After crossing Irishman's Wall and still heading south along the Taw valley, a branch of the road loops down to a concreted ford across the river. Wide but shallow at all times of the year. This is called Duckfoot, though its not named on OS maps and I can't locate my source for this. There's a less well defined ford a few yards downstream off the same loop of the river.


The way south-east from the ford skirts the foot of Cosdon. On older OS maps this is marked as Cawsand Hill. This was no doubt a modern cartographer's error, Crossing describes the etymology of Cosdon from at least the 13th century.

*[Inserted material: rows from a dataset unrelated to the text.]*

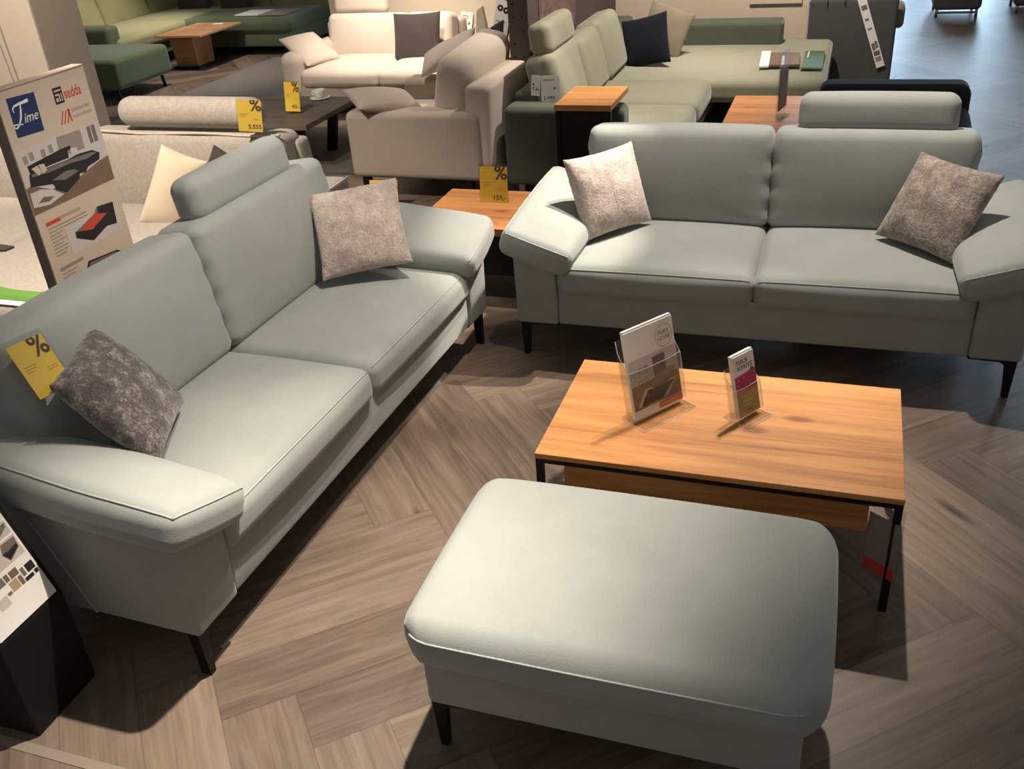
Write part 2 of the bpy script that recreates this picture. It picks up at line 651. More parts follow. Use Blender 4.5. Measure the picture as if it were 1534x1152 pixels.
# ------------------------------------------------------------------ setting
def build_floor():
    me = bpy.data.meshes.new('floor')
    ang = D(42)
    ca, sa = math.cos(ang), math.sin(ang)
    ox, oy = -1.014, 1.546
    n = round(HB_L / HB_W)
    verts, faces, uvs, edges, tones = [], [], [], [], []
    rnd = random.Random(3)
    seen = set()
    X0, X1, Y0, Y1 = -13, 5, -1.5, 20

    def add(u0, v0, u1, v1, horiz):
        cu, cv = (u0 + u1) / 2, (v0 + v1) / 2
        wx, wy = ox + cu * ca - cv * sa, oy + cu * sa + cv * ca
        if not (X0 < wx < X1 and Y0 < wy < Y1):
            return
        k = len(verts)
        ring = [(u0, v0), (u1, v0), (u1, v1), (u0, v1)]
        t = (rnd.random(), rnd.random(), rnd.random(), 1)
        for u, v in ring:
            verts.append((ox + u * ca - v * sa, oy + u * sa + v * ca, 0))
            a, b = (u - cu, v - cv) if horiz else (v - cv, u - cu)
            uvs.append((a, b))
            edges.append((a, b))
            tones.append(t)
        faces.append((k, k + 1, k + 2, k + 3))
    N = 130
    for i in range(-N, N):
        for j in range(-N, N):
            mm = (i + j + 1) % (2 * n)
            if mm < n:
                key = ('h', i - mm, j)
                if key in seen:
                    continue
                seen.add(key)
                add((i - mm) * HB_W, j * HB_W, (i - mm + n) * HB_W, (j + 1) * HB_W, True)
            else:
                j0 = j - (mm - n)
                key = ('v', i, j0)
                if key in seen:
                    continue
                seen.add(key)
                add(i * HB_W, j0 * HB_W, (i + 1) * HB_W, (j0 + n) * HB_W, False)
    me.from_pydata(verts, [], faces)
    for nm in ('plank', 'edge', 'tone'):
        me.uv_layers.new(name=nm)
    l1, l2, at = me.uv_layers['plank'], me.uv_layers['edge'], me.uv_layers['tone']
    for k, lp in enumerate(me.loops):
        l1.data[k].uv = uvs[lp.vertex_index]
        l2.data[k].uv = edges[lp.vertex_index]
        at.data[k].uv = tones[lp.vertex_index][:2]
    me.materials.append(floor_mat())
    o = bpy.data.objects.new('floor', me)
    C.objects.link(o)
    structure(o, 'grey brown wood look planks laid in a herringbone')


build_floor()

structure(MB('wall_cream').box(-6.2, -4.875, 5.0, 5.36, 0, 3.2, .004).build('wall_left'), 'broad cream pillar behind the leaning sign board')
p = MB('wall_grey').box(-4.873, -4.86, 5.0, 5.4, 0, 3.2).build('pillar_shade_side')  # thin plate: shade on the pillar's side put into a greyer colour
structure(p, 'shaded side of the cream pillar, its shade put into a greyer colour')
for k, pts in enumerate(([(-5.16, 4.992, 3.2), (-5.17, 4.992, 2), (-5.15, 4.992, 1.2), (-5.13, 4.992, .7), (-5.12, 4.992, .02)],
                         [(-5.24, 4.992, 3.2), (-5.25, 4.992, 2), (-5.20, 4.992, 1.2), (-5.165, 4.992, .7), (-5.15, 4.992, .02)])):
    o = MB('grey_ink').tube(pts, (.004, .003)[k], 6).build('hanging_cable')
    tag(o, ('right of two thin pale cables down the cream pillar', 'left of two thin pale cables down the cream pillar')[k], 'cable', 'cables on the cream pillar')
sk = MB('white_paper').box(-4.859, -4.85, 5.26, 5.36, .28, .38, .004)
tag(sk.build('wall_socket'), 'white wall socket on the grey side of the pillar', 'socket')

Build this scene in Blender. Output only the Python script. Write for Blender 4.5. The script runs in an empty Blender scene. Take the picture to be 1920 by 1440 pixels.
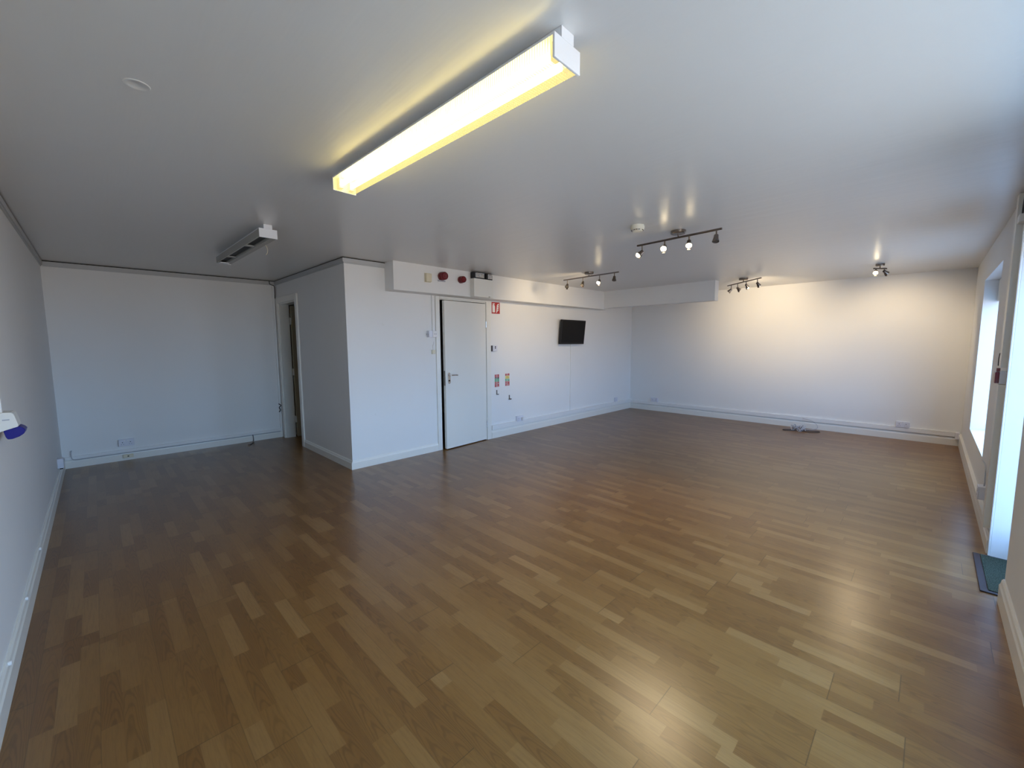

At the mouth of the Small Brook valley, the way leads into and through what would have been a reasonable sized settlement, at least up to about 700BC, the end of the Bronze Age. There are remains of several hut circles and three large rounded pounds for livestock. Not easy to see due to vegetation. Hut circles have to be taken cautiously on Dartmoor as amateur archaeologists on previous centuries sometimes go to these and reconstructed them but there's genuinely much more stonework here than would be seen around a tin miners' base camp. Its a shame that the name of the village, if it ever had one, is long lost to us now.


On the opposite side of the brook is Metheral Hill with two striking boundary stones standing near each other. Its a mystery why the lads who put these up thought they needed two boundary stones, these things appear singly everywhere else up there.